Raznor's Rants

Costarring Raznor's reality-based friends!

Sunday, May 04, 2003

Baseball blogs

When I started this blog, I had the idea in my head that it would to some extent deal with issues about baseball. But eventually it just dampened down to a left-wing news oriented blog with very little baseball involved at all. But not to worry, Doug Pappas the genius of baseball economics has a blog that's worth a read for any baseball fan. Particularly interesting is this post on the evil, EVIL practices of the Tribune Company, who own the Cubs (and apologies for inserting an entire post here, I justify it because the point is to introduce Pappas' blog):

Want to buy front-row seats for the Yankees' visit to Wrigley Field this summer? A $45 ticket will cost you $1,500 from "Wrigley Field Premium Ticket Services." If the bleachers are good enough, WFPTS will sell you a $30 ticket for $155.

WFPTS sits a block from Wrigley Field, on land owned by the Tribune Company. Its President, Mark McGuire, is also a Vice President of the Cubs. Its books are handled by the Cubs' accounting department. It sells tickets which the Cubs have never made available to the general public. According to McGuire's deposition in a lawsuit brought by fans challenging the practice, these are "VIP tickets" which would otherwise not be available to the public at all. Yet a WFPTS spokesman insists, "We're not related to the Cubs ticket office."

Of course not. Illinois law requires the Cubs to sell their tickets at their stated face value. The Tribune Company thinks it can avoid this law by establishing WFPTS as a separate corporation, selling many of the club's most popular tickets to this corporation at face value without ever offering them to the public, then allowing WFPTS to resell them at scalper's prices. A more contemptible treatment of the Cubs' die-hard fans, the ones who stand in line for hours during a freezing Chicago winter to obtain single-game seats as soon as they go on sale, is hard to imagine.

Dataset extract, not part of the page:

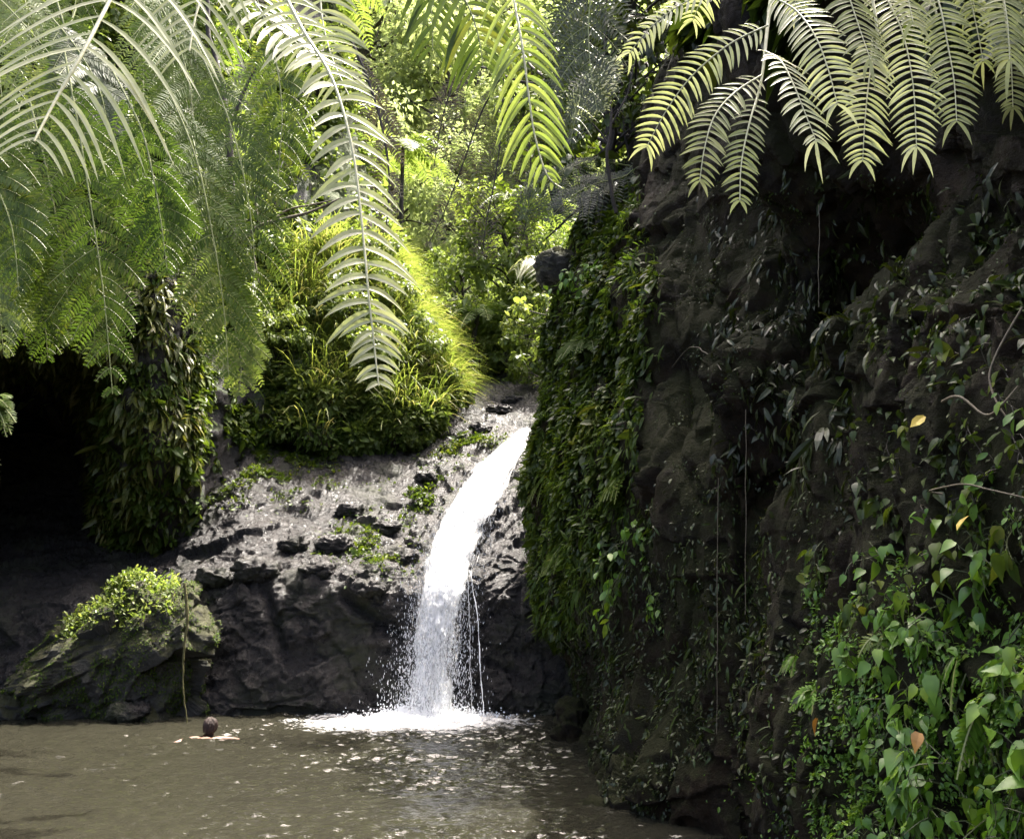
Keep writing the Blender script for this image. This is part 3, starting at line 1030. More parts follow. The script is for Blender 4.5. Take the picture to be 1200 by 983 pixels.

And MLB has every reason to crack down on this practice, too. Like the Cubs' "negotiations" for TV and radio rights with commonly-owned WGN, this related-party transaction allows the club to move revenue off the team's books, where it would be subject to MLB's revenue-sharing formula, into another of the Tribune Company's pockets. If MLB is serious about reducing the financial disparity between clubs, increasing the portion of shared revenues isn't enough. The next step must be greater auditing of club books to ensure that all money properly attributable to baseball operations is shared.